Relievers Nick Vincent and Arquimedes Caminero each surrendered leads and the Mariners blew a winnable game in a 7-6 loss to the Angels, who snapped an 11-game losing streak. Seattle’s bullpen had allowed just six runs over its previous 431/3 innings.

“It was a crazy game tonight,” manager Scott Servais said. “Our bullpen has been so good through this stretch for us. But tonight, we just didn’t get it done. We left some pitches over the middle of the plate. I still thought we had enough to get it done in the end there.”

Caminero, who had yet to allow a run since being acquired by the Mariners (63-55), was brought in for the eighth inning to protect a 6-5 lead and hand the game to Edwin Diaz in the ninth.

Instead, he gave it up with two outs, having already retired Mike Trout and Albert Pujols. Jefry Marte pulled a 97 mph fastball over the short wall in left field for a solo homer to tie the score at 6-6. Caminero gave up a single to Jett Bandy and then a triple to Cliff Pennington, a line drive that rattled around in the right-field corner. Nelson Cruz struggled to corral the ball and Bandy scored from first with the go-ahead run.

“Marte got a fastball right down the middle, and he took advantage of it,” Caminero said. “That’s going to happen. I was trying to go fastball away, and it went to the middle.

“It’s a battle, and I’m not going to win it every time. I would like to.”

The Mariners’ run of good play/luck and the Angels’ recent stretch of misery made for a bizarre top of the seventh that appeared to put Seattle in line for an improbable win.

J.C. Ramirez, a reliever for the Mariners in 2015 for about a month, helped the Angels have an inning befitting a team that was in the midst of a record-setting losing streak for the franchise.

Given a 6-5 lead, the Angels gave it right back. Robinson Cano’s routine grounder to second base to start the inning was misplayed by Pennington for an error. Ramirez then walked Cruz. While facing Kyle Seager, Ramirez uncorked a wild pitch to move the runners up a base and unleashed another one to allow Cano to sprint home to make it 5-5.

Seager then launched a ball into deep center that allowed Cruz to tag up and easily score from third for the go-ahead run and a 6-5 lead.

The Mariners had scored two runs without a hit, erasing some of the frustration of the bottom of the sixth, when the bullpen finally suffered its first significant blemish, squandering a 4-1 lead.

After starter Ariel Miranda walked Kole Calhoun and Trout to start the sixth inning, Servais called on right-hander Nick Vincent to face Albert Pujols and the slew of right-handed hitters that could follow.

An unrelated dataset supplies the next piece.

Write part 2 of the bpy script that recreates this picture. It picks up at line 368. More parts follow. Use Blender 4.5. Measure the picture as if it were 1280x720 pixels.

Vincent came into the game with right-handers batting .191 (18 for 94) with a .587 on-base slugging percentage against him. But he had allowed four homers to right-handers. That number went up a couple. Trying to go down and away, Vincent left a 1-2 fastball over the middle that Pujols cranked over the wall in left-center to tie the score at 4-4. It was the 582nd homer of his career.

“He’s not going to miss that pitch,” Vincent said. “Not many guys are going to miss pitches right over the plate going toward them.”

Two batters later, Bandy yanked a high fly ball down the left-field line that bonk­ed off the foul pole for a solo homer and a 5-4 lead.

“Tonight I just couldn’t locate my fastball down and away at all,” Vincent said. “I tried to make an adjustment. I had to move to the other side of the rubber. That was the only way I could get it down and away.”

Vincent met with pitching coach Mel Stottlemyre postgame and planned to look at video to see any mechanical flaws.

“Usually I can do it pretty well,” Vincent said. “Tonight, it was nonexistent. Bad pitches. There were a lot of bad pitches that whole inning. That stuff is going to get hit. So I have to be better than that.”

Miranda found himself in some trouble early in his start, walking Yunel Escobar — the first hitter of the game — and serving up a double to Calhoun. With runners on second and third and no outs, he went into damage control. He gave up a run on Trout’s sacrifice fly to center but avoided major disaster. He retired Pujols and Marte without allowing another run.